Court puts breaks on BBI referendum


AfricaPress-Kenya: The High Court yesterday blocked the Independent Elections and Boundaries Commission from subjecting the Building Bridges Initiative Bill to a referendum, throwing the Constitution changing process in limbo.

Justices Joel Ngugi, George Odunga, Jairus Ngaah, Janet Mulwa and Chacha Mwita, however, ordered that the process to pass the bill to amend the 2010 Constitution can continue before the 47 county assemblies and Parliament.

The issue of whether the referendum will be held will now be made after the hearing and determination of seven cases filed before the court.

“We believe that it is in the public interest that appropriate orders be granted. Consequently, we hereby order that a conservatory order be and is hereby issued restraining the IEBC from facilitating and subjecting the Constitution (Amendment) Bill 2020 to a referendum or taking any other action to advance the Constitution (Amendment) Bill 2020 pending the hearing and determinate of the consolidated petitions,” the bench ruled.

According to the timelines, the county assemblies have 90 days to debate and pass or reject the BBI Bill, which is then supposed to be forwarded to the two Houses of Parliament, the Senate and the National Assembly.

Although the assemblies and Parliament may pass the Bill, the judges said that the court has powers to declare the process as unconstitutional. They found that although the court has no powers to stop a constitutional function, it has powers to oversight them and determine whether the law was followed.

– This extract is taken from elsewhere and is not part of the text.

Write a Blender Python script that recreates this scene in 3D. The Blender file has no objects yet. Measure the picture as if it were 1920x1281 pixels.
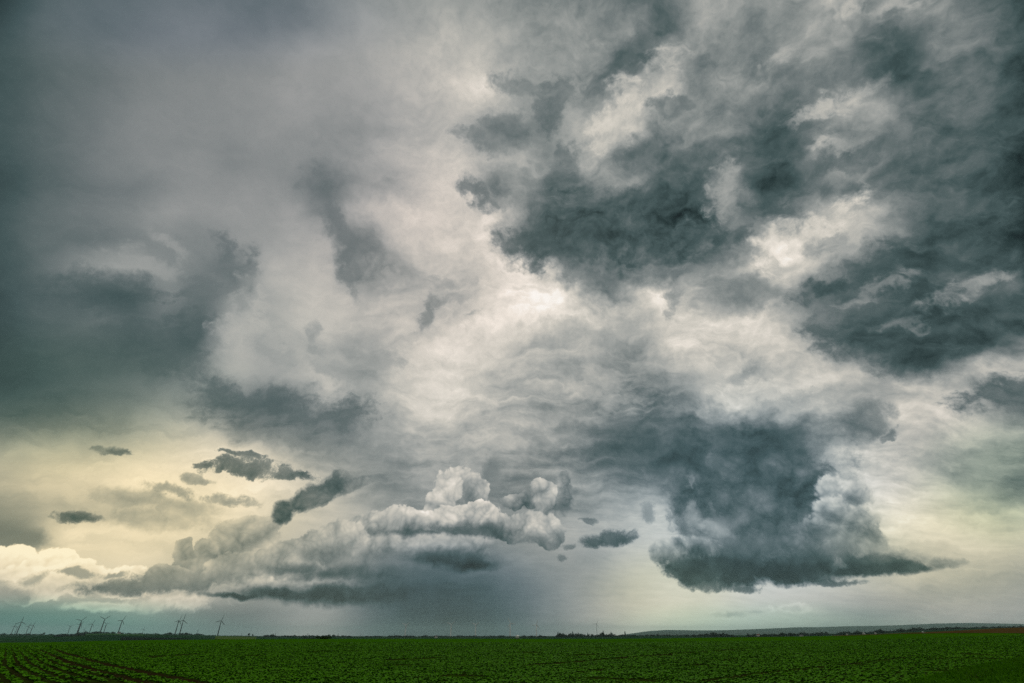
import bpy, bmesh, math, random
import numpy as np
from mathutils import Vector, Matrix, noise as mnoise

scene = bpy.context.scene
rng = random.Random(7)
nrng = np.random.default_rng(11)
EYE = 1.7
PITCH = math.radians(30.0)
FPX = 952.0          # focal length of the 1920 px wide frame

# ------------------------------------------------------------------ node helpers
class G:
    """small expression layer over a shader node tree"""
    def __init__(self, nt):
        self.nt = nt
    def node(self, typ, **props):
        n = self.nt.nodes.new(typ)
        for k, v in props.items():
            setattr(n, k, v)
        return n
    def put(self, sock, v):
        if isinstance(v, S):
            self.nt.links.new(v.s, sock)
        elif isinstance(v, bpy.types.NodeSocket):
            self.nt.links.new(v, sock)
        else:
            sock.default_value = v
    def math(self, op, a, b=None, c=None, clamp=False):
        n = self.node('ShaderNodeMath', operation=op, use_clamp=clamp)
        self.put(n.inputs[0], a)
        if b is not None: self.put(n.inputs[1], b)
        if c is not None: self.put(n.inputs[2], c)
        return S(self, n.outputs[0])
    def vmath(self, op, a, b=None, scale=None):
        n = self.node('ShaderNodeVectorMath', operation=op)
        self.put(n.inputs[0], a)
        if b is not None: self.put(n.inputs[1], b)
        if scale is not None: self.put(n.inputs['Scale'], scale)
        return S(self, n.outputs['Value'] if op in ('DOT_PRODUCT', 'LENGTH', 'DISTANCE') else n.outputs['Vector'])
    def combine(self, x, y, z=0.0):
        n = self.node('ShaderNodeCombineXYZ')
        self.put(n.inputs[0], x); self.put(n.inputs[1], y); self.put(n.inputs[2], z)
        return S(self, n.outputs[0])
    def sep(self, v):
        n = self.node('ShaderNodeSeparateXYZ'); self.put(n.inputs[0], v)
        return [S(self, o) for o in n.outputs]
    def noise(self, vec, scale, detail=4.0, rough=0.55, dist=0.0, color=False, dims='3D', typ='FBM', lac=2.0):
        n = self.node('ShaderNodeTexNoise', noise_dimensions=dims)
        n.noise_type = typ
        self.put(n.inputs['Vector'], vec)
        n.inputs['Scale'].default_value = scale
        n.inputs['Detail'].default_value = detail
        n.inputs['Roughness'].default_value = rough
        n.inputs['Lacunarity'].default_value = lac
        n.inputs['Distortion'].default_value = dist
        return S(self, n.outputs['Color' if color else 0])
    def voronoi(self, vec, scale, detail=0.0, rough=0.5, feature='F1', smooth=0.5, dims='3D', rand=1.0, out='Distance'):
        n = self.node('ShaderNodeTexVoronoi', voronoi_dimensions=dims, feature=feature)
        if feature != 'N_SPHERE_RADIUS': n.normalize = True
        self.put(n.inputs['Vector'], vec)
        n.inputs['Scale'].default_value = scale
        n.inputs['Detail'].default_value = detail
        n.inputs['Roughness'].default_value = rough
        n.inputs['Randomness'].default_value = rand
        if feature == 'SMOOTH_F1': n.inputs['Smoothness'].default_value = smooth
        return S(self, n.outputs[out])
    def maprange(self, v, a, b, c=0.0, d=1.0, mode='LINEAR', clamp=True):
        n = self.node('ShaderNodeMapRange', interpolation_type=mode, clamp=clamp)
        self.put(n.inputs[0], v)
        for i, x in enumerate((a, b, c, d)): self.put(n.inputs[i + 1], x)
        return S(self, n.outputs[0])
    def smooth(self, v, a, b, c=0.0, d=1.0):
        return self.maprange(v, a, b, c, d, 'SMOOTHSTEP')
    def mixf(self, f, a, b):
        n = self.node('ShaderNodeMix', data_type='FLOAT')
        self.put(n.inputs[0], f); self.put(n.inputs[2], a); self.put(n.inputs[3], b)
        return S(self, n.outputs[0])
    def mixc(self, f, a, b, blend='MIX', clampf=True):
        n = self.node('ShaderNodeMix', data_type='RGBA', blend_type=blend, clamp_factor=clampf)
        self.put(n.inputs[0], f)
        for i, x in ((6, a), (7, b)):
            if isinstance(x, tuple) and len(x) == 3: x = x + (1.0,)
            self.put(n.inputs[i], x)
        return S(self, n.outputs[2])
    def ramp(self, f, stops, interp='LINEAR'):
        n = self.node('ShaderNodeValToRGB')
        cr = n.color_ramp; cr.interpolation = interp
        while len(cr.elements) < len(stops): cr.elements.new(0.5)
        for i, (p, c) in enumerate(stops):
            cr.elements[i].position = p
        for i, (p, c) in enumerate(stops):
            if not isinstance(c, (tuple, list)): c = (c, c, c)
            cr.elements[i].color = tuple(c) + (1.0,)
        self.put(n.inputs[0], f)
        return S(self, n.outputs[0])
    def blob(self, vec, cx, cy, rx, ry, rot=0.0, typ='SPHERICAL'):
        """1 at the centre of a turned ellipse, falling to 0 at its rim"""
        m = self.node('ShaderNodeMapping', vector_type='TEXTURE')
        self.put(m.inputs['Vector'], vec)
        m.inputs['Location'].default_value = (cx, cy, 0)
        m.inputs['Rotation'].default_value = (0, 0, math.radians(rot))
        m.inputs['Scale'].default_value = (rx, ry, 1e5)
        t = self.node('ShaderNodeTexGradient', gradient_type=typ)
        self.nt.links.new(m.outputs[0], t.inputs[0])
        return S(self, t.outputs['Fac'])

class S:
    def __init__(self, g, s): self.g, self.s = g, s
    def __add__(self, o): return self.g.math('ADD', self, o)
    __radd__ = __add__
    def __sub__(self, o): return self.g.math('SUBTRACT', self, o)
    def __rsub__(self, o): return self.g.math('SUBTRACT', o, self)
    def __mul__(self, o): return self.g.math('MULTIPLY', self, o)
    __rmul__ = __mul__
    def __truediv__(self, o): return self.g.math('DIVIDE', self, o)
    def max(self, o): return self.g.math('MAXIMUM', self, o)
    def min(self, o): return self.g.math('MINIMUM', self, o)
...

“Rushing the Constitutional (Amendment) Bill through County Assemblies and eventually Parliament, does not inoculate the resultant proposed constitutional amendment from the possibility that it could yet, upon final disposition of these petitions, be declared invalid,” the court added.

Earlier, the court rejected the Attorney General’s plea to suspend the hearing of the cases in order to allow the Supreme Court to settle two cases filed by Makueni Governor Kivutha Kibwana and Nandi and Kericho counties.

The AG’s lawyer, Emmanuel Mbita, informed the court that there was a likelihood of the two courts delivering contradicting verdicts on the same issues. Due to the hierarchy of courts, he was of the view that the Supreme Court should first settle the dispute before it.

“The matter cannot be lying before the Supreme Court and the High Court for determination. We pray that we stay these proceedings until the ones at the Supreme Court are determined,” Mbita said.

BBI has attracted 11 cases, out of which seven are filed before the High Court in Milimani by, among others, economist David Ndii, the others by the nurses’ union, Thirdway Alliance, Justus Juma, Isaac Oluchier, Morara Omike, Isaac Ogola and an additional two others are filed in Mombasa. The remainder is before the highest court in the land.

The cases before Milimani Court have 27 parties.

Owing to the huge number of parties in the case, the court directed that it will consolidate the seven cases and hear them on March 17, 18 and 19. Each party will have 30 minutes to argue its case.

There are those who are seeking a declaration that the IEBC is not properly constituted while others want the court to declare that there are sections of the Constitution which cannot be changed.

At the same time, another case seeks a verdict that the government cannot lead a constitutional change drive through the popular initiative route while another party argues that there is no way IEBC can verify signatures as there is no database for such information.

In the case, Thirdway Alliance wants the court to declare the BBI as unconstitutional.

Uncharted waters

The party said it is aggrieved by use of state machinery to collect signatures and the seven-day period given by the BBI proponents for signature collection stating that it was not sufficient time for Kenyans to read and understand what they were endorsing.

Ndii and activists Jerotich Seii, Jane Ngondi, Wanjiru Gikonyo and Ikal Angelei lodged the first case.

The petitioners claim the country is now heading into uncharted waters.